* [Data provided]:
— BEGIN —
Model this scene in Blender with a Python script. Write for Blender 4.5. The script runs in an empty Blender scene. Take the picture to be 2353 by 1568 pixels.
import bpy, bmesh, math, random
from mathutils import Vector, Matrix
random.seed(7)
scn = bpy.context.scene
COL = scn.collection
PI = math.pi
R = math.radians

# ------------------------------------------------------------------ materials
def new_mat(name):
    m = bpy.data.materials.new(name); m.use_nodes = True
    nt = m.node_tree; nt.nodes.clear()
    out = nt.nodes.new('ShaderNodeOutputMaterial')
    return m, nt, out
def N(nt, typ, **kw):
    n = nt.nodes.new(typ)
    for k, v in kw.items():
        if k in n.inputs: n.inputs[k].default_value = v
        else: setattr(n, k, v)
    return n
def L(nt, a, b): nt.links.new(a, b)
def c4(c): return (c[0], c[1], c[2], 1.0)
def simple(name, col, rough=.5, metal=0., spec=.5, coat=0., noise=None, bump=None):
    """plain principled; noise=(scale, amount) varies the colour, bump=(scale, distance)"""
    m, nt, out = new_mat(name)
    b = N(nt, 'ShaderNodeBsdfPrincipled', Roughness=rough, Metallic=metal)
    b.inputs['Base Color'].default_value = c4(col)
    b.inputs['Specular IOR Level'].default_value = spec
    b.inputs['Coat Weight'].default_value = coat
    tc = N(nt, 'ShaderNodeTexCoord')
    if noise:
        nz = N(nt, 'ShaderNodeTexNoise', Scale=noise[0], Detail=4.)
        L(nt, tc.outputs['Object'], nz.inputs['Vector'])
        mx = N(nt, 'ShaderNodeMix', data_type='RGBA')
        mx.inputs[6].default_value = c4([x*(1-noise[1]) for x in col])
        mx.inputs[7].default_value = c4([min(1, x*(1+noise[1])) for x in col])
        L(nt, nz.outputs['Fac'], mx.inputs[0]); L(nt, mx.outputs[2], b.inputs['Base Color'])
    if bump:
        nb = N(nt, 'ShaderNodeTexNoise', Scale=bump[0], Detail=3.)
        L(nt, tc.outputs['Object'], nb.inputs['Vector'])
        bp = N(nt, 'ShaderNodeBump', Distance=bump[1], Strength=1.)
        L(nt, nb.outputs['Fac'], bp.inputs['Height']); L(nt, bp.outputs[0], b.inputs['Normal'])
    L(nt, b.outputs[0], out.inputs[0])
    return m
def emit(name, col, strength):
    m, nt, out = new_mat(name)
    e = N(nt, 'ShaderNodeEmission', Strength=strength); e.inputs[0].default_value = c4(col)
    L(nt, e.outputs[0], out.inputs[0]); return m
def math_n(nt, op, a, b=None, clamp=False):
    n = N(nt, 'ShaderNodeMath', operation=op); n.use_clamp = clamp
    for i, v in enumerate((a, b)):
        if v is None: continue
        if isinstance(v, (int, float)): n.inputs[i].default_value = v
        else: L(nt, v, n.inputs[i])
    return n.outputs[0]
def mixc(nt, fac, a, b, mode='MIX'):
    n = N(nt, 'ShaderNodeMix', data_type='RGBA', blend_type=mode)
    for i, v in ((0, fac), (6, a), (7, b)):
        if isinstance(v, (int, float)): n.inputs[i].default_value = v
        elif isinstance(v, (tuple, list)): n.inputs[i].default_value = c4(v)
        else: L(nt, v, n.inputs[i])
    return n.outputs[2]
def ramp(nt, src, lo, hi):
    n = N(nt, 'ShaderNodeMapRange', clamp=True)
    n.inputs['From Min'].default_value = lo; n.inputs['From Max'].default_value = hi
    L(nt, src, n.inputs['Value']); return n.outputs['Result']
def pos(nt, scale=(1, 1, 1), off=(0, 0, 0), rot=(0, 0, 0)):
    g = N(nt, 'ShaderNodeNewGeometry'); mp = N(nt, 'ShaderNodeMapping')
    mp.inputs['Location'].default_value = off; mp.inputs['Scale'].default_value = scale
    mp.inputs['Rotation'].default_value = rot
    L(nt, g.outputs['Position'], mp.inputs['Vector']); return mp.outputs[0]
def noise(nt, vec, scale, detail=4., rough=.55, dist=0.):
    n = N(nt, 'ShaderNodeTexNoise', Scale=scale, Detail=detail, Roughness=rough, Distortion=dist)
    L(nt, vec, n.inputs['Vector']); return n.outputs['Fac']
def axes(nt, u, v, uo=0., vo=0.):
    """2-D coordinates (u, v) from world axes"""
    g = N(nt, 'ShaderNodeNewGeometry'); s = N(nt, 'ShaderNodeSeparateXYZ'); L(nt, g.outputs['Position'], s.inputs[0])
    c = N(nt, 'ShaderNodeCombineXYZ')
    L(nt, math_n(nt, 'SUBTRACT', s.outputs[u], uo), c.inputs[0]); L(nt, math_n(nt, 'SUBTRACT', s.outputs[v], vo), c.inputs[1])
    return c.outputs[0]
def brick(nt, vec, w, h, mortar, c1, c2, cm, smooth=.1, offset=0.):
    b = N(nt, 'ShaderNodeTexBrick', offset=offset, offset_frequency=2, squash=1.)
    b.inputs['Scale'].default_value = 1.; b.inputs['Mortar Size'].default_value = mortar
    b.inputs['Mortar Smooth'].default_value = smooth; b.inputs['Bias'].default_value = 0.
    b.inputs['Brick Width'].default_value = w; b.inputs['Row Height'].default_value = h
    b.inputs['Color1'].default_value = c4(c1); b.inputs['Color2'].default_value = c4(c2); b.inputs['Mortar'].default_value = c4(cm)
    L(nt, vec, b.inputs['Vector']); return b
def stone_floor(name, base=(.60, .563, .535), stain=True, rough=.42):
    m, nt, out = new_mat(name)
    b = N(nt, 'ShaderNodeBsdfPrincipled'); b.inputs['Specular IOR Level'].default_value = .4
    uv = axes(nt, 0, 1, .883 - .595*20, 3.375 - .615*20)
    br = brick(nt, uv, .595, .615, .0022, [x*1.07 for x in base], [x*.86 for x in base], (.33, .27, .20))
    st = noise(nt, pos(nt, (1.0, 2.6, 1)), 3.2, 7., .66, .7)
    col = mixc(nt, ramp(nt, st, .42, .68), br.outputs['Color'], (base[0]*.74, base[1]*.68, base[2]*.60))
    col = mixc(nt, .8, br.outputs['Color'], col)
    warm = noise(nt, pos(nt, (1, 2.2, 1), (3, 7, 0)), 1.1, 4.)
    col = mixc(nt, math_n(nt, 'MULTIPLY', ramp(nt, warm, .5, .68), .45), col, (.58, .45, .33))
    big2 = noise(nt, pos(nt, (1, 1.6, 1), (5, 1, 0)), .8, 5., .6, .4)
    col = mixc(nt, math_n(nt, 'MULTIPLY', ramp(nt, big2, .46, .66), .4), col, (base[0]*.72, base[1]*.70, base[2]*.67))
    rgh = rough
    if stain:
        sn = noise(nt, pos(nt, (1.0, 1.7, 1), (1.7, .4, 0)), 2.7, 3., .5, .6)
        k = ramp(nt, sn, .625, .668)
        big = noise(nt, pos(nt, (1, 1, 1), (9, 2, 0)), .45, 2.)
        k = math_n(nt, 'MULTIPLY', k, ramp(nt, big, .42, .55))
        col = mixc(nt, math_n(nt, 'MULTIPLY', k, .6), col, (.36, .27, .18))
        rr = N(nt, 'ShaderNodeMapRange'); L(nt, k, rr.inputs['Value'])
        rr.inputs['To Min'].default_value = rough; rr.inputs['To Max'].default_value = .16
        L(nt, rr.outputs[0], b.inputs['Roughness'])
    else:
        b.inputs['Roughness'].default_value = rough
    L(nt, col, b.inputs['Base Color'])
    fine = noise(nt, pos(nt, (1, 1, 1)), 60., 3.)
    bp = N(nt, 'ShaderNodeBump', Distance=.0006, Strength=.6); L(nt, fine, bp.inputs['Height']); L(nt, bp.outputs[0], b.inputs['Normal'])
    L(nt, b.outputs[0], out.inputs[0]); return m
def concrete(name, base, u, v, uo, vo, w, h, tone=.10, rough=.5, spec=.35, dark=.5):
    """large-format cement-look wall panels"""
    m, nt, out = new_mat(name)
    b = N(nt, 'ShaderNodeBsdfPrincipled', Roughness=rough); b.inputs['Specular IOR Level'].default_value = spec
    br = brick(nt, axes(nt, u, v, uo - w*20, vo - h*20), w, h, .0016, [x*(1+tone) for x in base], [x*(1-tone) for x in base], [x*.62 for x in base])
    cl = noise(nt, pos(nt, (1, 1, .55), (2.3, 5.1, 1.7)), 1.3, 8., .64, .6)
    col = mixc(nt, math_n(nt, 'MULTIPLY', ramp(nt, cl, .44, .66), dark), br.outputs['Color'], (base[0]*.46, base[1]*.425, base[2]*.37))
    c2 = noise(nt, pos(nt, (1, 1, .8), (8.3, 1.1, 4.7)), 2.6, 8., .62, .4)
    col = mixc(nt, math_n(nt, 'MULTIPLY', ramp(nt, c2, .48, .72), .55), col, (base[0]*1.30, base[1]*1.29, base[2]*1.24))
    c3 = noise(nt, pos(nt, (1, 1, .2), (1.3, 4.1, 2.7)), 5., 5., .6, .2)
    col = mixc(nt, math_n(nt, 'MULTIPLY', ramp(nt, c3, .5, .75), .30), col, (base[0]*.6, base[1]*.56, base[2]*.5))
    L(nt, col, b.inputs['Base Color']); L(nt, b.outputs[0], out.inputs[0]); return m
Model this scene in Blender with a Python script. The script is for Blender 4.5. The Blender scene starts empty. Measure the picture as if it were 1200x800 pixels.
— END —
* [Problem to work on]:
Everything from the first line above up to and including the line that contains "R = math.radians" should be printed exactly; please print only that.

* [Full output]:
Model this scene in Blender with a Python script. Write for Blender 4.5. The script runs in an empty Blender scene. Take the picture to be 2353 by 1568 pixels.
import bpy, bmesh, math, random
from mathutils import Vector, Matrix
random.seed(7)
scn = bpy.context.scene
COL = scn.collection
PI = math.pi
R = math.radians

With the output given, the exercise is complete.